Time to catch up on a couple pieces of unfinished business around here.
Let’s begin with Attorney General Bob Ferguson.
He is trying to figure out how an attorney in the office could advise a staffer in the Department of Corrections not to get too worked up about the state mistakenly releasing inmates early.
That now infamous Dec. 7, 2012, e-mail from a now resigned assistant AG is a linchpin in the bureaucratic malfunction that allowed the error to go uncorrected for three years. Two inmates released early now stand accused of killing others at a time when they should have been behind bars.
On Dec. 30, 2015, Ferguson called the legal advice “deeply flawed” and launched a “thorough review of the internal processes that produced that advice and failed to raise such a critical issue to the highest levels of our office.”
Two-and-a-half months later, the self-evaluation is continuing. Ferguson isn’t revealing much about it, even declining to say how it is being conducted or by whom.
He pledged to check records from the tenure of his predecessors — Republican Rob McKenna and Democrat Christine Gregoire — for other potentially relevant legal advice the department gave to the Department of Corrections, but Ferguson hasn’t said whether either of those former AGs — one of whom went on to become governor — was or will be questioned.
In the meantime, the author of the 2012 e-mail, Ronda Larson, has resigned.
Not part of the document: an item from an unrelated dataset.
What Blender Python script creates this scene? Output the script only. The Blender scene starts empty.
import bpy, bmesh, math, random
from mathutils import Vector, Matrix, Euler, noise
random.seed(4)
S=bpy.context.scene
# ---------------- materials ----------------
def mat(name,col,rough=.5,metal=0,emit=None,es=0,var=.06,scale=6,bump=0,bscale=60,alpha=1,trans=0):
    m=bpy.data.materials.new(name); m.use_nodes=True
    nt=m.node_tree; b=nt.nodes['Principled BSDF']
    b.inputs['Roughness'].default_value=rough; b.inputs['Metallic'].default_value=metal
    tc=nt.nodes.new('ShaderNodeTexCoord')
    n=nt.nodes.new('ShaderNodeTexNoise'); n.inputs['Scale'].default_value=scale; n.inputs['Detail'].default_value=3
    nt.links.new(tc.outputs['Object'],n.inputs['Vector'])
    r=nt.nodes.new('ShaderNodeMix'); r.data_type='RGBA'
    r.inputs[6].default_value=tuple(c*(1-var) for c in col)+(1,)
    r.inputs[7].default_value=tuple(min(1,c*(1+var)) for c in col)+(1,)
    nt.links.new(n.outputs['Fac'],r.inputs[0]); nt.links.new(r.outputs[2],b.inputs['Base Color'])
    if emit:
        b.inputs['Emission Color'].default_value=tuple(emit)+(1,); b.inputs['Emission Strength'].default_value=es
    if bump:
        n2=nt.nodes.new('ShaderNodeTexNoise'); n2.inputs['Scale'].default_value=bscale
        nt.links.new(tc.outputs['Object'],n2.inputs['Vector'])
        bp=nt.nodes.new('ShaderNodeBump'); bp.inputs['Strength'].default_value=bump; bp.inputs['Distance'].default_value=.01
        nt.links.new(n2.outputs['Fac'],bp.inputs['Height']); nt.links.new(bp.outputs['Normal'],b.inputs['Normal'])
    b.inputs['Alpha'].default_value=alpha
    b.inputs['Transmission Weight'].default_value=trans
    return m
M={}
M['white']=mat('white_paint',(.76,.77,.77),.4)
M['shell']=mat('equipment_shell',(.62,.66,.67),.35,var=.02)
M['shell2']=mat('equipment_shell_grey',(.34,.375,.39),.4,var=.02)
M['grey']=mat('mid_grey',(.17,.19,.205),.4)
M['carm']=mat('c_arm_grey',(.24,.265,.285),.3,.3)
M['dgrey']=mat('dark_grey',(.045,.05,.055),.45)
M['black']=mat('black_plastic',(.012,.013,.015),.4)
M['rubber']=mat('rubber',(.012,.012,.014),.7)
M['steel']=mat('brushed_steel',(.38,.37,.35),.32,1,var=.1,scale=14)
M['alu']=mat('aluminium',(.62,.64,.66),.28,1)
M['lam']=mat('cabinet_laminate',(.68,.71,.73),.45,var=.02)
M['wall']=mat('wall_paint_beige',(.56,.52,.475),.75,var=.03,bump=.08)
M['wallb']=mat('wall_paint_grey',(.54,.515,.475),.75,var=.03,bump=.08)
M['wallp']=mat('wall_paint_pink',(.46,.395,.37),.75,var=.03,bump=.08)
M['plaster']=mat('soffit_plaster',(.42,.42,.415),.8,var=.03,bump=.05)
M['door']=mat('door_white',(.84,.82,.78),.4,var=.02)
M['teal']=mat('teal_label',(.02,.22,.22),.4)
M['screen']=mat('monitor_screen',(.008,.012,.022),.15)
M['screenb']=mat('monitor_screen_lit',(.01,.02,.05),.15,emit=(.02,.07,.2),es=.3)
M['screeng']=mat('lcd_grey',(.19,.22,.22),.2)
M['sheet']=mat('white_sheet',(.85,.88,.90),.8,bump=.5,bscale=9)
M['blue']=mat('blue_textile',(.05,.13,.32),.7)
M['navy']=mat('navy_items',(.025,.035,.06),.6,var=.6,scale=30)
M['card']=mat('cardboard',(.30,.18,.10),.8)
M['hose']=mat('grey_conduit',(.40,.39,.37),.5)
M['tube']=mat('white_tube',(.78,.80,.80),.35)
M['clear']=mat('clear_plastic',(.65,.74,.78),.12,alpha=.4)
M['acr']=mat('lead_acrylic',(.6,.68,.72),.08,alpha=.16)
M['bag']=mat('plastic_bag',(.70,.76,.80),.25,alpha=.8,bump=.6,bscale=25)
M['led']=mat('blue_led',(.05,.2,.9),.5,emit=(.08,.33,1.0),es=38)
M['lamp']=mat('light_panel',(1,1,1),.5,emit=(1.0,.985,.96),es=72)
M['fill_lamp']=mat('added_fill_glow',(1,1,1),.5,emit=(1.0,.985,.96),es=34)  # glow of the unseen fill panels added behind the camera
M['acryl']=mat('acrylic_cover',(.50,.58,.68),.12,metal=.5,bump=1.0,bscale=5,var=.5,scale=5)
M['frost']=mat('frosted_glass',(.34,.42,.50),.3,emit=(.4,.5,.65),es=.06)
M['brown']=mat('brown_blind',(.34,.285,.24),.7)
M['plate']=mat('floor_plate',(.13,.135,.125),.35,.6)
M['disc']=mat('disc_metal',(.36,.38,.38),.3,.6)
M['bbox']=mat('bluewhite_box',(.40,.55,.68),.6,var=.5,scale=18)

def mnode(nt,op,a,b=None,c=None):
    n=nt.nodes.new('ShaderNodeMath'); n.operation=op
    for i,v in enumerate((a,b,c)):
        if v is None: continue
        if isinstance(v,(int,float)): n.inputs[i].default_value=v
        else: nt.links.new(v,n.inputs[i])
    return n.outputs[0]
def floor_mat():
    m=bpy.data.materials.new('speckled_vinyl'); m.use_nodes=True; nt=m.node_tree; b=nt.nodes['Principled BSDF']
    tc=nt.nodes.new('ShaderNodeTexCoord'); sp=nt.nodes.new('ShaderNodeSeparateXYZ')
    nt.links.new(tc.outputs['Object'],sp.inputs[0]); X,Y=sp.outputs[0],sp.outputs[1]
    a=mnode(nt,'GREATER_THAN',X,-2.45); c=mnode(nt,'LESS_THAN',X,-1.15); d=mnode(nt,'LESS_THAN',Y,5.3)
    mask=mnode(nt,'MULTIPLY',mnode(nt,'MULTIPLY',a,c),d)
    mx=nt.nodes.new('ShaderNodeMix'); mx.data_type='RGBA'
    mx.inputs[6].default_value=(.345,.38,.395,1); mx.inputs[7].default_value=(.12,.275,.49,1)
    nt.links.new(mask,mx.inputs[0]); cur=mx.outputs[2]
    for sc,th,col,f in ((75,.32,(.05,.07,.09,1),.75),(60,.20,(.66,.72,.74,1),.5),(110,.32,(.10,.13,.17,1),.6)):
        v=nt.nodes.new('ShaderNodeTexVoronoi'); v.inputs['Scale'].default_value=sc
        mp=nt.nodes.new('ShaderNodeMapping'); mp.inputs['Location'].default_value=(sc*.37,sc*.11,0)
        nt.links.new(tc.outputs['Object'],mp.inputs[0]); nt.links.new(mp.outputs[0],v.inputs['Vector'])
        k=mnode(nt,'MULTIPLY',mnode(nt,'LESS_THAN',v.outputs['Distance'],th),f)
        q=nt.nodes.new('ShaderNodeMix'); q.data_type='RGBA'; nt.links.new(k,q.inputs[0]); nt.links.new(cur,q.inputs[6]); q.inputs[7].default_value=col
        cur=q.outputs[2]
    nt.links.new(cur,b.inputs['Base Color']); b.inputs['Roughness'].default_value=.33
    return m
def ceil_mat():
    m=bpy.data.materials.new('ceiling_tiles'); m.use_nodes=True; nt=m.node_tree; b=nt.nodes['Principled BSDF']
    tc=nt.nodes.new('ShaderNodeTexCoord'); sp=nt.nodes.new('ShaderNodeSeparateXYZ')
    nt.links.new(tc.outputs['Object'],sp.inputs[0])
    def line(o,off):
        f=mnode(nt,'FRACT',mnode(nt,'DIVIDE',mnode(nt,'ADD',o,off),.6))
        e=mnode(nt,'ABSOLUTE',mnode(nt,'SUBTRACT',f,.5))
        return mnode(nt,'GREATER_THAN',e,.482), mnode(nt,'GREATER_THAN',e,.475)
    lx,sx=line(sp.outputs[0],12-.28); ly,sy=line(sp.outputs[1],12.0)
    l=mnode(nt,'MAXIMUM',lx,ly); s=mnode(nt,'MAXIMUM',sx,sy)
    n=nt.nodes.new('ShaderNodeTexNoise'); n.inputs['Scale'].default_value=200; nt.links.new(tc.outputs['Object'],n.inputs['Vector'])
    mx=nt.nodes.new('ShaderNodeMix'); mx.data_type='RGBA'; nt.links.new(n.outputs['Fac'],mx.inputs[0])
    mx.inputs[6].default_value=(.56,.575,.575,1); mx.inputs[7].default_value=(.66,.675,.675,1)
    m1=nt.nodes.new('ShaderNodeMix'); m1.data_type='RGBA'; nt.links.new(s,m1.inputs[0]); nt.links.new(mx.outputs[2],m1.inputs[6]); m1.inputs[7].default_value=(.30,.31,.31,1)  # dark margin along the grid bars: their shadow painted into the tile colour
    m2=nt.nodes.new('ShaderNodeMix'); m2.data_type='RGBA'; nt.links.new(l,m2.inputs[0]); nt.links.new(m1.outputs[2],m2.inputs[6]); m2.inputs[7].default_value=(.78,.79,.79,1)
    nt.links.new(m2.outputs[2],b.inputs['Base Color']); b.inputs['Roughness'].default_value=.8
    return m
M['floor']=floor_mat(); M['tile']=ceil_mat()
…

The higher-up she copied on that e-mail, however, remains employed.
In response to an e-mail last week, Peter Lavallee, Ferguson’s spokesman, wrote: “We expect the report will be complete and made public by the end of the month. It should address the specifics of most of your questions.”
In other words, stay tuned.
Now on to the 2016 Legislature.
When the 60-day regular session ended March 10, lawmakers were debating how much more they want to spend in the current two-year budget cycle. A week into the special session, this debate continues.
Those in the majority — that’s Democrats in the House and Republicans in the Senate — do agree reserves should be tapped to pay last year’s bill for fighting wildfires.
The two caucuses butt heads on the sums they want to spend to retain teachers, treat the mentally ill and help the homeless.
A wisp of hope drifted through the Capitol on March 11, the first day of the extra session. That day Senate Republicans put out a revamped budget proposal. It did not contain a couple items Democrats detested most about what the GOP originally proposed.
House Democrats, caught off-guard by the maneuver, claimed if the GOP had brought it to them privately in negotiations three days earlier a deal might have been reached in time to avert special session. But a week later, there’s still no deal.
Back in May 2015, as budget talks stagnated behind closed doors, House Democratic leaders said if Senate Republicans made their next offer public, they pledged to make their counter-offer public as well. It didn’t happen.
A year later, with talks inching along in similar fashion, the Senate GOP didn’t wait to be asked. They showed us theirs.
What do you say House Democrats, will you show us yours?